Maybe, but at the same time it seems we're perfectly happy doing pertubation theory with terms that are literally infinite, but that's okay because the infinities cancel. Similarly, can't I just choose $\log\left( \mu /E\right)$ as large as I want knowing that all $\mu$ dependence cancels out anyway?

 

[Reggid]

Maybe, but at the same time it seems we're perfectly happy doing pertubation theory with terms that are literally infinite, but that's okay because the infinities cancel. Similarly, can't I just choose $\log\left( \mu /E\right)$ as large as I want knowing that all $\mu$ dependence cancels out anyway?

No, you can't (well, of course you CAN, but you should not).

While it is true that any $\mu$-dependence will cancel out at any given fixed order of perturbation theory, it still has an impact on the convergence of your series, because the higher order terms that you include are different.

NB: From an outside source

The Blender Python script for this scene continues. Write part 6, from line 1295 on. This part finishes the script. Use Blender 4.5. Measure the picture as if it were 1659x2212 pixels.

To see this look for example at the LL running of the strong coupling

$\alpha_s(\mu)=\frac{\alpha_s(E)}{1-\frac{\alpha_s(E)\beta_0}{2\pi}\log(E/\mu)}\qquad (1)$

If you expand this out in a series in $\alpha_s$ you get

$\alpha_s(\mu)=\alpha_s(E)\sum_{n=0}[\frac{\alpha_s(E)\beta_0}{2\pi}\log(E/\mu)]^{n}\qquad (2)$

Now consider some perturbative series of the form

$c_0 + c_1\alpha_s(E)+c_2(\alpha_s(E))^2+...\qquad (3)$

Because we set $\mu = E$ we do not see any logarithms of the form $\log(E/\mu)$ anywhere.
If you truncate your series after the nth order, the terms you neglected are of order $\mathcal{O}(\alpha_s\alpha_s^n)$. Given that we are in the perturbative regime of QCD and $\alpha_s$ is not too large, this should be a good enough expansion.

Now you could say "but I can set $\mu$ to whatever I want, because it will cancel out to any fixed order in perturbation theory". If you do that, instead of (3) you will get

$c_0 + c_1\alpha_s(\mu)+(\alpha_s(\mu))^2(c_2+\frac{c_1\beta_0}{2\pi}\log(E/\mu))+...\qquad (4)$

Given the relation between $\alpha_s(E)$ and $\alpha_s(\mu)$ in (2), truncated after the first order, (3) and (4) are identical up to the second order in perturbation theory as written here.

But look at the higher order terms. If we truncate the series after the nth order, now they are of the form $\mathcal{O}(\alpha_s(\alpha_s L)^n)$, with $L=\log(E/\mu)$. If you choose $\mu$ too far from $E$, these logs will become larger and your series expansion will get worse.

But if you choose $\mu\approx E$, all these higher order logarithms will be effectively included in the evolution of your coupling in (1). So even though (3) and (4) are equivalent to the order of perturbation theory shown here, they differ in the higher order terms (which are either included in the coupling or not, depending on your choice of $\mu$) and this can make a huge difference.